Los Alamos County Library Director Steven Thomas spoke to the Kiwanis Club of Los Alamos April 8, using architectural drawings to illustrate his description of conceptual plans for a new library in White Rock at the corner of N.M. 4 and Sherwood Boulevard.
Thomas, a member of Kiwanis, brought with him Veronica Encinias, the director of the current White Rock Branch Library.
Thomas has been in the county a little over a year, and he and his wife recently bought a home in Los Alamos. (He commented on how nice it is now to be able to walk to work.) Encinias has lived in Los Alamos County for about 10 years and lives in White Rock. She is originally from Arizona, and her husband is from Montreal. Both Thomas and Encinias have library science degrees from the University of Tennessee in Knoxville.
The design firm for the new library project is RMKM Architecture, PC, and the new library will be built by Bradbury Stamm Construction, Inc. Both firms are based in Albuquerque.
The plans, Thomas said, are not yet absolutely final. There might still be a few changes, but the plans show clearly what is intended. The drawings reveal a building with many windows, with rounded corners outside, with open structural steel beams inside, and with interior stone columns suggesting the interesting geography and geology of White Rock.
Thomas said the new library will total 11,000 square feet—about three times the size of the existing branch library, and about 25 percent the size of the main library in Los Alamos. The old branch building, he said, “will become part of an expanded (White Rock) Senior Center.”

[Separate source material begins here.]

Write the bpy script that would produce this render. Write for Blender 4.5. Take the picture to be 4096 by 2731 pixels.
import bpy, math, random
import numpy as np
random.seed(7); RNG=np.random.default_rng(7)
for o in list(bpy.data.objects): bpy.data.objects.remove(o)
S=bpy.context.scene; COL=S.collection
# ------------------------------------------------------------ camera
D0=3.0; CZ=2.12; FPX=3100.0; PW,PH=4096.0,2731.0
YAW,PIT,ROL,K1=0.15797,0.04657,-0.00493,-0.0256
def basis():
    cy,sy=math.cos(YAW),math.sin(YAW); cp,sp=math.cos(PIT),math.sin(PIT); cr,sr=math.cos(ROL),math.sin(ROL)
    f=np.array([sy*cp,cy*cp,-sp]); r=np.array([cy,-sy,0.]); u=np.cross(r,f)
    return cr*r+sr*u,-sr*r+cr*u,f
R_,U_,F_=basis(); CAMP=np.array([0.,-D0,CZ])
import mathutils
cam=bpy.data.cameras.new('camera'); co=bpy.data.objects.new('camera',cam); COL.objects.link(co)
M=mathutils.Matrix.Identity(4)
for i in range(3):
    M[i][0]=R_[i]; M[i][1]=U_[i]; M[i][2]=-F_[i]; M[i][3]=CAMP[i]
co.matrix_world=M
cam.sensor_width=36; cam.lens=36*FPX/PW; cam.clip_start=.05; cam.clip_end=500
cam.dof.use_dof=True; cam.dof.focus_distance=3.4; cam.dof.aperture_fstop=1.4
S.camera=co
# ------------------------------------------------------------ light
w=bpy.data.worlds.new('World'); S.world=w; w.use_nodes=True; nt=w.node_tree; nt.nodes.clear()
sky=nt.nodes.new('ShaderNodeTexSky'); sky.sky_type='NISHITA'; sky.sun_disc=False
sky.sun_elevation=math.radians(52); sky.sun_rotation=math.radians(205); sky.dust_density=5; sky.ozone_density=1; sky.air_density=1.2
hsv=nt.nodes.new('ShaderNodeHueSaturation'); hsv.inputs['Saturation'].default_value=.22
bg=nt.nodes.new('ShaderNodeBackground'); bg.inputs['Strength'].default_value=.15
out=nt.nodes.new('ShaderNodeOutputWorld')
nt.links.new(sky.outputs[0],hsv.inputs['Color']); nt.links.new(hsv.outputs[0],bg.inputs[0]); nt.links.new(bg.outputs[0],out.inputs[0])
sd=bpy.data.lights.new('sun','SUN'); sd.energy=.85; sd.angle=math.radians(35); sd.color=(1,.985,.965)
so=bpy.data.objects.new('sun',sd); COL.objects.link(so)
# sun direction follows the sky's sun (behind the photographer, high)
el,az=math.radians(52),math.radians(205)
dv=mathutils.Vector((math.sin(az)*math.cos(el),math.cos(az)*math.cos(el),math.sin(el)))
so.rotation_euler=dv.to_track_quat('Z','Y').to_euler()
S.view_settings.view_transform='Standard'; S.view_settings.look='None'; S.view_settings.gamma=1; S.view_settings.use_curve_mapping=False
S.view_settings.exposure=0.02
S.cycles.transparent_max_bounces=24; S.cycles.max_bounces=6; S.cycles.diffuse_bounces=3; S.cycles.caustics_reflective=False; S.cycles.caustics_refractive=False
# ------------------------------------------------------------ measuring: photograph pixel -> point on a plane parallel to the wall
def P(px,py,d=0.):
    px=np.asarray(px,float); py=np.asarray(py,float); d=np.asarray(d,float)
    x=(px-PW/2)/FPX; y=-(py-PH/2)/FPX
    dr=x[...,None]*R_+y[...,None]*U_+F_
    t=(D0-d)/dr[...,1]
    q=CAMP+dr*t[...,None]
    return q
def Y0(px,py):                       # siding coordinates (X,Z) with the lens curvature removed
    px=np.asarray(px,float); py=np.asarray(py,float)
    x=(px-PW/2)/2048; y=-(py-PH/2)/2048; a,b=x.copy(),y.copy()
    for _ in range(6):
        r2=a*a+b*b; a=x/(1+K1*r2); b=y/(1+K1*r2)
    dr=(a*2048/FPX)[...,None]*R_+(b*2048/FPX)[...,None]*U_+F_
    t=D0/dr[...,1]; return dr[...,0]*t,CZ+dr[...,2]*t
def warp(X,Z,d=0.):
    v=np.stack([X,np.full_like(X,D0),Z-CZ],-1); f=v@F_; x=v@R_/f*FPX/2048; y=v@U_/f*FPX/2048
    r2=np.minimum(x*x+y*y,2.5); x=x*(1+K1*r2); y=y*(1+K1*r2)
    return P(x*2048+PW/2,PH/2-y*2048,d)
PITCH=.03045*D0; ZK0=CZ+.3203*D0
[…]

The conceptual plans, approved after a series of meetings with the public and the staff, make it clear that the new library will be thoroughly integrated with its surroundings.\:
- It will be right across from Smith’s.
- It will be easily accessed by the existing trails and walkways in the area; it will feature a “public plaza.”
- It will be designed to encourage the display of public art
- Although it will have adequate parking space (complete with a book drop), it will also preserve the existing basketball court and play lot nearby, even leaving the children’s much-loved rocket in place.
- Encinias said there will be “minimal disruption to existing structures.”
- “We want the park to remain open and functional even during construction,” she said.
- The lighting outside will make use of shielded light emitting diodes (LEDs) to preserve the view of the stars for astronomers and amateur star gazers during Dark Nights in White Rock.
Encinias noted that the new library will have a vestibule where public information can be posted; it will have “numerous computer banks”; and the main service desk will have a direct line of sight into the user areas, something that is essential at times when only one librarian is on duty. There will be both adult and youth collections, of course, and various age groups will have separate areas—but there will also be a place for the entire family. For example, there will be a story-telling area; a study room; a small meeting area; a teen area; and a multipurpose room with seating for 48.
One of the nicest features of the new building will be a cozy fireplace in the periodicals reading room.
Kiwanian Jim Baran asked about funding for the new library. Thomas said the cost will be covered with 100 percent Capital Improvement Plan (CIP) funding—and all of the money is already in place.